=== Information given ===
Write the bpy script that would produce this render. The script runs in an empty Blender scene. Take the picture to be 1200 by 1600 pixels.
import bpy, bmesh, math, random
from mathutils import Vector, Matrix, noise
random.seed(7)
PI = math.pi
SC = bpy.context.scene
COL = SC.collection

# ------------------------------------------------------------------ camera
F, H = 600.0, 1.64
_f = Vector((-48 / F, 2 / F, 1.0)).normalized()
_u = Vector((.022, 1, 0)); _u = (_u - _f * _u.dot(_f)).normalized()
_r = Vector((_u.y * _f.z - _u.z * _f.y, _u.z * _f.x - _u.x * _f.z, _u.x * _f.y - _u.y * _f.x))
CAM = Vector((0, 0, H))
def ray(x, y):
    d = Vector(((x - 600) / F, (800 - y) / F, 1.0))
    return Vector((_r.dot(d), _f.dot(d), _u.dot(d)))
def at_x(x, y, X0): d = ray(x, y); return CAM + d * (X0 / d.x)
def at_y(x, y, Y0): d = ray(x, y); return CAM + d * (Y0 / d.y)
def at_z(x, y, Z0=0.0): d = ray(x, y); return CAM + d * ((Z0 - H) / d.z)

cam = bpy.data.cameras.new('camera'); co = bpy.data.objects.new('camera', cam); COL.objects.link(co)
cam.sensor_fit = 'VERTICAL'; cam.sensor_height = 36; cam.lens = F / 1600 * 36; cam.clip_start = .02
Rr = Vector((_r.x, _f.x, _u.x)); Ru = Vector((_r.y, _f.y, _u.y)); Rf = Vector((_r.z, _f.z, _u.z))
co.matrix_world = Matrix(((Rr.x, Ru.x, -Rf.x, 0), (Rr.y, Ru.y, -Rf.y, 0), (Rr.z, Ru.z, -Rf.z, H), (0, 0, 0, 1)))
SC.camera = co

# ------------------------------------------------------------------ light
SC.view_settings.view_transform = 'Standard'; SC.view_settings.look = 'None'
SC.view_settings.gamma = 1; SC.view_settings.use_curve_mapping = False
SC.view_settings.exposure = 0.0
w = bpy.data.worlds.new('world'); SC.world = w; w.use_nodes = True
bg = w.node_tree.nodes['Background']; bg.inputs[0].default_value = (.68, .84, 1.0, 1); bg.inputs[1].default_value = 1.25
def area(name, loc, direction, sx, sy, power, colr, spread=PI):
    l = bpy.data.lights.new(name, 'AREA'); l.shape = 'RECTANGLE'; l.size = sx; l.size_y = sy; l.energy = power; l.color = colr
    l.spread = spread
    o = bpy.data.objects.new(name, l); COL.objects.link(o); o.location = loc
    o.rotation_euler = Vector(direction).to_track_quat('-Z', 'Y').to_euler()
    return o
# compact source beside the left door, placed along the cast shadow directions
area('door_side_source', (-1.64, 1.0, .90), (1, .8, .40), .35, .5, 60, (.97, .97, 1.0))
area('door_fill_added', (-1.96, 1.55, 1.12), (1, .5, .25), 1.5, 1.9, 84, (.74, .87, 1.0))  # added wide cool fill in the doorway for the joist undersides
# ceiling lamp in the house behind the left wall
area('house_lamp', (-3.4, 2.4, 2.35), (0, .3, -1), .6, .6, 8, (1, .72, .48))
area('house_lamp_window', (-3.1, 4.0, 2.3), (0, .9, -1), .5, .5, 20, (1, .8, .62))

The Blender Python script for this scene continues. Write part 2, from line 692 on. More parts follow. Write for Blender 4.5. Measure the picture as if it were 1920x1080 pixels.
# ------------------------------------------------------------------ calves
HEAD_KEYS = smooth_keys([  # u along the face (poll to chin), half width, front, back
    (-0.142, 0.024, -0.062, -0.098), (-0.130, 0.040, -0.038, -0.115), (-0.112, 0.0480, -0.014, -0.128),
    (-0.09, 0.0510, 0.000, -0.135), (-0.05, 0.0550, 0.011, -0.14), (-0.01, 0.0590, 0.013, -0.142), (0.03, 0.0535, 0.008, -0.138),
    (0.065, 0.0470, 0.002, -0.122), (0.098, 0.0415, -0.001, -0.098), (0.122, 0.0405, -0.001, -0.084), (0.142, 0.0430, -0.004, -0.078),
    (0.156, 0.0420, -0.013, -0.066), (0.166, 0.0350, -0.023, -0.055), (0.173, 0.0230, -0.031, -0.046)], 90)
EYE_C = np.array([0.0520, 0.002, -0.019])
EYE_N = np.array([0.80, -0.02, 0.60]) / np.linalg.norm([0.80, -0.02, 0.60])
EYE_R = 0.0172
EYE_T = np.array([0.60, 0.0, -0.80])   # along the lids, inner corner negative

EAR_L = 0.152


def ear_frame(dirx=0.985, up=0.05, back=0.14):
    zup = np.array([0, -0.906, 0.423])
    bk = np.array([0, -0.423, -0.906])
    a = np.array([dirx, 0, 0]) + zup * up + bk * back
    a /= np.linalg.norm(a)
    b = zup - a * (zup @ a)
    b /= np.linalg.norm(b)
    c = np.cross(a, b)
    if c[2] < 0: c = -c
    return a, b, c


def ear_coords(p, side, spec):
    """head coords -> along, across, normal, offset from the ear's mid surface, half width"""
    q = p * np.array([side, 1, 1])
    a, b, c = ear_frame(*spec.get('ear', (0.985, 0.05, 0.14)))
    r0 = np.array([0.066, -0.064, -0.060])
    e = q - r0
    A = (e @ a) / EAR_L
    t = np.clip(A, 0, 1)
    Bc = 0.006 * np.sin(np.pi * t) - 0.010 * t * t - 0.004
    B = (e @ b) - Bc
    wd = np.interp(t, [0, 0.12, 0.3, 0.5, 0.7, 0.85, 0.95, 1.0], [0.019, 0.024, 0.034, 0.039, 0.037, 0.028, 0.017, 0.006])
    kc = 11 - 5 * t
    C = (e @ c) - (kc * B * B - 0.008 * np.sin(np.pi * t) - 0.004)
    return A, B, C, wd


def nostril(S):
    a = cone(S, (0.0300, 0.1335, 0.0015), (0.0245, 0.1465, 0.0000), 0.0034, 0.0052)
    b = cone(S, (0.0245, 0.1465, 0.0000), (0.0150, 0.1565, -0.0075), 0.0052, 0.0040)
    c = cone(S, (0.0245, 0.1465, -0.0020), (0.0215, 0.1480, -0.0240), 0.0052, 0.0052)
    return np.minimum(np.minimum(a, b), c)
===
Requirements:
Return exactly the lines from the beginning of the data above through the one containing "SC.camera = co", please. Include both end lines and add nothing else.

In response:
Write the bpy script that would produce this render. The script runs in an empty Blender scene. Take the picture to be 1200 by 1600 pixels.
import bpy, bmesh, math, random
from mathutils import Vector, Matrix, noise
random.seed(7)
PI = math.pi
SC = bpy.context.scene
COL = SC.collection

# ------------------------------------------------------------------ camera
F, H = 600.0, 1.64
_f = Vector((-48 / F, 2 / F, 1.0)).normalized()
_u = Vector((.022, 1, 0)); _u = (_u - _f * _u.dot(_f)).normalized()
_r = Vector((_u.y * _f.z - _u.z * _f.y, _u.z * _f.x - _u.x * _f.z, _u.x * _f.y - _u.y * _f.x))
CAM = Vector((0, 0, H))
def ray(x, y):
    d = Vector(((x - 600) / F, (800 - y) / F, 1.0))
    return Vector((_r.dot(d), _f.dot(d), _u.dot(d)))
def at_x(x, y, X0): d = ray(x, y); return CAM + d * (X0 / d.x)
def at_y(x, y, Y0): d = ray(x, y); return CAM + d * (Y0 / d.y)
def at_z(x, y, Z0=0.0): d = ray(x, y); return CAM + d * ((Z0 - H) / d.z)

cam = bpy.data.cameras.new('camera'); co = bpy.data.objects.new('camera', cam); COL.objects.link(co)
cam.sensor_fit = 'VERTICAL'; cam.sensor_height = 36; cam.lens = F / 1600 * 36; cam.clip_start = .02
Rr = Vector((_r.x, _f.x, _u.x)); Ru = Vector((_r.y, _f.y, _u.y)); Rf = Vector((_r.z, _f.z, _u.z))
co.matrix_world = Matrix(((Rr.x, Ru.x, -Rf.x, 0), (Rr.y, Ru.y, -Rf.y, 0), (Rr.z, Ru.z, -Rf.z, H), (0, 0, 0, 1)))
SC.camera = co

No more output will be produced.